Even now not all the Poles despaired of their country's fate. The idea arose of transferring to France the headquarters of Polish interests and of forming bodies of Polish troops that should fight for France against the common enemies of France and Poland and thereby prepare themselves for service in the restoration of Poland. The leader of this movement, and the most noted general of the new Polish Legions, was Jan Henryk Dombrowski, who had won fame in the war of 1794. The Legions' first field of activity was in northern Italy, where they supported the struggle of Lombardy for independence. Here arose (1797) the famous Song of the Legions, “Poland has not yet perished, while we still live” (pp. [3], [97], [325], [326]). In the next year (1798) Dombrowski aided the French in the capture of Rome, and Kniaziewicz was put in command of the garrison on the Capitol (p. [31]). In 1800 a new Polish force won laurels at Marengo and Hohenlinden (p. [286]). In return for these services Bonaparte did nothing whatever for the restoration of Poland. The legions were sent oversea to reduce the negro insurrection in the island of San Domingo, where the greater part of them perished (1803; p. [31]).
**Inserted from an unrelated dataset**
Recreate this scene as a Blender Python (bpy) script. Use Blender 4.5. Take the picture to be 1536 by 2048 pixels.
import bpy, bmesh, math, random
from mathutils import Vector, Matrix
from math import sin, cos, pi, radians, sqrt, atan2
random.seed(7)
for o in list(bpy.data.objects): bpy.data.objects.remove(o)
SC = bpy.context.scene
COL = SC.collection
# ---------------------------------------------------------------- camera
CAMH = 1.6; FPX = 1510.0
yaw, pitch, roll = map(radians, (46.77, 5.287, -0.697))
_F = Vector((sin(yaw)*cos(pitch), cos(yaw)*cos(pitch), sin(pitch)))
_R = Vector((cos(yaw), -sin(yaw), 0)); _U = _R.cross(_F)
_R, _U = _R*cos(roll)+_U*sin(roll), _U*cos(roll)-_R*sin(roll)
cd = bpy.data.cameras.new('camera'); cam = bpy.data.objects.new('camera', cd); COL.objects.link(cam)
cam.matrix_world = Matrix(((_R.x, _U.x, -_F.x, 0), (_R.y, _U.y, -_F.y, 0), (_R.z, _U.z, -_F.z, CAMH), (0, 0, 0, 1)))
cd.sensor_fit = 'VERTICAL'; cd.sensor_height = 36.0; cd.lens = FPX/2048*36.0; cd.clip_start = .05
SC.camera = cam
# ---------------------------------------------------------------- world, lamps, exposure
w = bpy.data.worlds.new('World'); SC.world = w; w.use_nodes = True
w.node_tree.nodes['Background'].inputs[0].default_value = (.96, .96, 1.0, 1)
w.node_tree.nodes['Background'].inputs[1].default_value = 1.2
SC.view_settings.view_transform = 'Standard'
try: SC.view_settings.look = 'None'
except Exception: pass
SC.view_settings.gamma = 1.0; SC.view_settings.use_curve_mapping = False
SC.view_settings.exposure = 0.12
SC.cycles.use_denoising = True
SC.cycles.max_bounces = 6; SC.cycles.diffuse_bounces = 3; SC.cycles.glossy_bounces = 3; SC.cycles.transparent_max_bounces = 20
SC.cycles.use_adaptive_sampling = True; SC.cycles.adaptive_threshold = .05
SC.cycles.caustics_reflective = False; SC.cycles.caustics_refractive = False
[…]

In 1806, after his victory at Jena (p. [176]), Napoleon summoned the Poles to his standards. A large force was organised, under the command of Prince Joseph Poniatowski and Dombrowski. In the succeeding war, which includes the siege and capture of Dantzic (p. [116]) and the battle of Preussisch-Eylau (p. [251]),

Napoleon decisively defeated the Russians at Friedland (1807) and soon after concluded the Peace of Tilsit (p. [161]). By this treaty there was created, out of a portion of the Polish lands received by Prussia at the different partitions, a new state, known as the Grand Duchy of Warsaw, and ruled by the King of Saxony as a constitutional monarch under the protection of Napoleon. The Niemen divided this new state from the portion of Poland under the rule of Russia (pp. [31], [255]).

The new Grand Duchy had to furnish troops in aid of Napoleon. In 1808 the Polish light cavalry, led by Kozietulski, won glory by the capture of Somosierra, a defile leading to Madrid (p. [286]).

In 1809, after a war with Austria, in which he received valuable aid from the Poles, Napoleon increased the Grand Duchy of Warsaw by lands taken from that country. Tardy and ungenerous though his action had been, he had thus done something to justify the hopes of the Poles that he would one day reconstitute their Commonwealth as a whole. Hence it will be clear with what enthusiasm Poland, and still more Lithuania, awaited the outcome of a great war between Napoleon and Russia, such as was evidently approaching in the year 1811. The Poles believed Napoleon to be unconquerable, and trusted that when he had defeated Russia he would proclaim the reunion of Lithuania with the Grand Duchy of Warsaw; then Poland would live once more (pp. [160], [277]).

The actual outcome of the war was a crushing blow to Polish hopes. Napoleon's invasion of Russia resulted in his utter defeat; after his flight home his army was defeated at Leipzig (1813), where Prince Joseph Poniatowski met his death. Two years later, at the Congress of Vienna, the greater portion of Poland was given over to Russia, to be governed as a constitutional state. Such it remained, in name at least, until the desperate insurrection of 1831, the failure of which ended all pretence of Polish self-government under Russian rule. To drown the grief and despair with which that tragedy had filled his mind Mickiewicz turned back in the next year (when he began Pan Tadeusz) to the scenes of his childhood, to the days full of hope and joyful expectation that had preceded Napoleon's attack on Russia.]

1 In the time of the Polish Commonwealth the carrying out of judicial decrees was very difficult, in a country where the executive authorities had almost no police at their disposal, and where powerful citizens maintained household regiments, some of them, for example the Princes Radziwill, even armies of several thousand. So the plaintiff who had obtained a verdict in his favour had to apply for its execution to the knightly order, that is to the gentry, with whom rested also the executive power. Armed kinsmen, friends, and neighbours set out, verdict in hand, in company with the apparitor, and gained possession, often not without bloodshed, [pg 336] of the goods adjudged to the plaintiff, which the apparitor legally made over or gave into his possession. Such an armed execution of a verdict was called a zajazd [foray]. In ancient times, while laws were respected, even the most powerful magnates did not dare to resist judicial decrees, armed attacks rarely took place, and violence almost never went unpunished. Well known in history is the sad end of Prince Wasil Sanguszko, and of Stadnicki, called the Devil.—The corruption of public morals in the Commonwealth increased the number of forays, which continually disturbed the peace of Lithuania. [The rendering of zajazd by foray is of course inexact and conventional; but the translator did not wish to use the Polish word and could find no better English equivalent.]

2 Every one in Poland knows of the miraculous image of Our Lady at Jasna Gora in Czenstochowa. In Lithuania there are images of Our Lady, famed for miracles, at the Ostra [Pointed] Gate in Wilno, the Castle in Nowogrodek, and at Zyrowiec and Boruny.